The exercise →
Take the lines of the data below from the very first through the line containing "COL = scene.collection" and output them exactly, pictures excluded.

===== Data block

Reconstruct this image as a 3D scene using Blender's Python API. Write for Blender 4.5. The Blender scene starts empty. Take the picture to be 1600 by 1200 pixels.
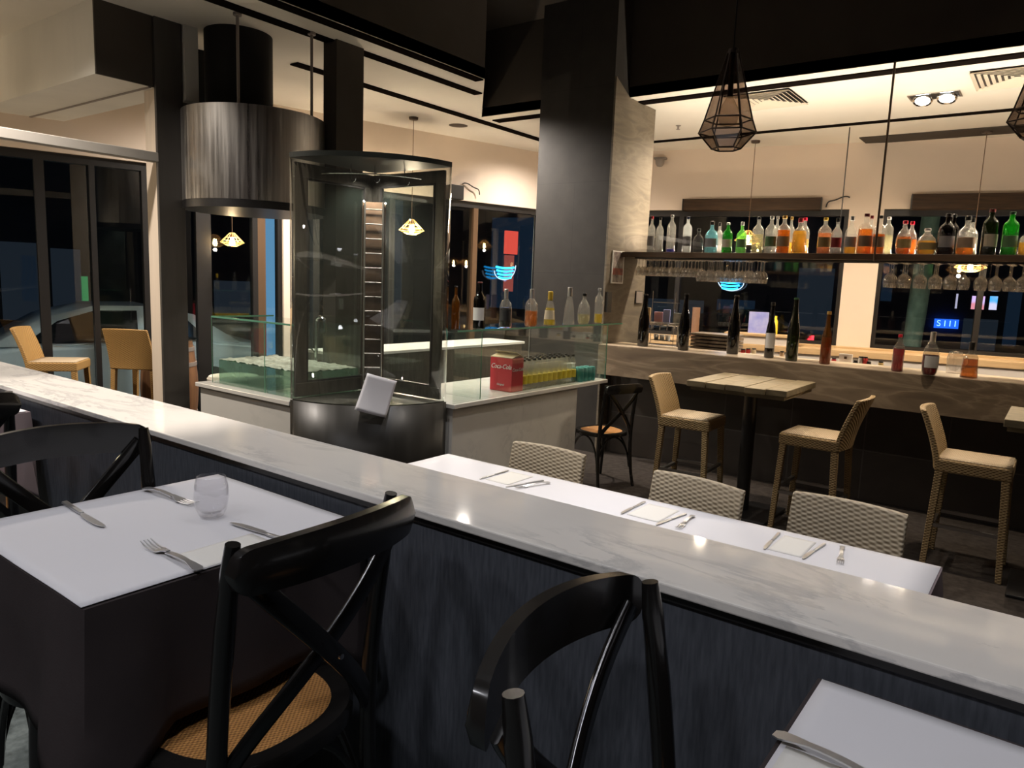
import bpy, bmesh, math, random
from mathutils import Vector, Matrix, noise
from math import sin, cos, pi, radians, sqrt, atan2
random.seed(7)
scene = bpy.context.scene
COL = scene.collection

# ------------------------------------------------------------------ camera
CH = 1.7                      # eye height above the bar floor
YAW, PITCH, ROLL, FPX = radians(36.716), radians(8.0145), radians(2.2176), 1140.2
fw = Vector((-sin(YAW)*cos(PITCH), cos(YAW)*cos(PITCH), -sin(PITCH)))
rt0 = fw.cross(Vector((0, 0, 1))).normalized()
up0 = rt0.cross(fw)
rt = rt0*cos(ROLL) + up0*sin(ROLL)
up = -rt0*sin(ROLL) + up0*cos(ROLL)
cam_d = bpy.data.cameras.new('camera')
cam_d.sensor_width = 36.0
cam_d.lens = FPX*36/1600
cam_d.clip_start = 0.05
cam_d.clip_end = 200
cam = bpy.data.objects.new('camera', cam_d)
COL.objects.link(cam)
m3 = Matrix((rt, up, -fw)).transposed()
cam.matrix_world = Matrix.Translation((0, 0, CH)) @ m3.to_4x4()
scene.camera = cam

# ------------------------------------------------------------------ view and sky
scene.view_settings.view_transform = 'Standard'
scene.view_settings.look = 'None'
scene.view_settings.gamma = 1
scene.view_settings.exposure = 0.9
scene.view_settings.use_curve_mapping = False
scene.cycles.max_bounces = 10
scene.cycles.transparent_max_bounces = 40
scene.cycles.caustics_reflective = False
scene.cycles.caustics_refractive = False
scene.cycles.sample_clamp_indirect = 4.0
w = bpy.data.worlds.new('night_sky')
scene.world = w
w.use_nodes = True
bg = w.node_tree.nodes['Background']
bg.inputs[0].default_value = (0.005, 0.010, 0.018, 1)
bg.inputs[1].default_value = 1.0

# ------------------------------------------------------------------ lights (lamps of the room and added fill; some without fixtures)
WARM = (1.0, 0.83, 0.63)
NEUT = (1.0, 0.90, 0.80)
COOL = (0.94, 0.94, 1.0)
def spot(name, loc, target, watt, size_deg, col=WARM, blend=0.6, radius=0.05):
    d = bpy.data.lights.new(name, 'SPOT')
    d.energy = watt; d.spot_size = radians(size_deg); d.spot_blend = blend
    d.color = col; d.shadow_soft_size = radius
    o = bpy.data.objects.new(name, d)
    COL.objects.link(o)
    o.location = loc
    dv = Vector(target) - Vector(loc)
    o.rotation_euler = dv.to_track_quat('-Z', 'Y').to_euler()
    return o
def bulb_light(name, loc, watt, col=WARM, radius=0.04):
    d = bpy.data.lights.new(name, 'POINT')
    d.energy = watt; d.color = col; d.shadow_soft_size = radius
    o = bpy.data.objects.new(name, d); COL.objects.link(o); o.location = loc
    return o
ZC = 3.53      # white ceiling
ZV = 4.45      # dark raised ceiling over the dining area
NF = 0.41      # raised floor of the near dining area
ORD = ['first', 'second', 'third', 'fourth', 'fifth', 'sixth', 'seventh', 'eighth', 'ninth', 'tenth', 'eleventh', 'twelfth']
DOWN = [  # x, y, z ceiling, watt, cone, colour
    (-2.75, 1.15, ZV, 300, 30, NEUT), (-1.45, 1.75, ZV, 26, 75, COOL), (-0.15, 1.75, ZV, 28, 75, COOL),
    (-2.45, 2.75, ZV, 85, 50, COOL), (-0.35, 2.85, ZV, 85, 50, COOL), (-1.5, 3.5, ZV, 60, 80, NEUT), (-3.0, 2.2, ZV, 60, 70, NEUT),
    (-2.9, -1.5, ZV, 92, 130, COOL), (-1.1, -1.6, ZV, 92, 130, COOL), (0.6, -1.5, ZV, 92, 130, COOL),  # added lamps behind the viewer, brightening the partition's near face
    (-2.5, 5.3, ZV, 130, 70, WARM), (-0.6, 5.3, ZV, 130, 70, WARM), (-3.3, 4.6, ZV, 90, 60, NEUT),
]
for i, (x, y, z, wt, cone, c) in enumerate(DOWN):
    spot('downlight_and_fill', (x, y, z-0.03), (x, y, 0), wt, cone, c, 0.6, 0.22 if y < 0 else 0.03)
CEIL_DOWN_FILL = [  # twin downlight first; the rest is added fill without fixtures
    (-1.25, 7.86, 150, 155), (-1.0, 7.86, 150, 155), (-3.0, 7.7, 190, 155), (0.9, 7.8, 190, 155),
    (-6.3, 4.4, 230, 160), (-5.0, 5.9, 230, 160), (-5.2, 1.3, 230, 150), (-5.6, 8.0, 120, 160),
]
for x, y, wt, cone in CEIL_DOWN_FILL:
    spot('downlight_and_fill', (x, y, ZC-0.03), (x, y+0.05, 0), wt, cone, WARM if x > -4.4 else NEUT, 0.9)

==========

Full response →
Reconstruct this image as a 3D scene using Blender's Python API. Write for Blender 4.5. The Blender scene starts empty. Take the picture to be 1600 by 1200 pixels.
import bpy, bmesh, math, random
from mathutils import Vector, Matrix, noise
from math import sin, cos, pi, radians, sqrt, atan2
random.seed(7)
scene = bpy.context.scene
COL = scene.collection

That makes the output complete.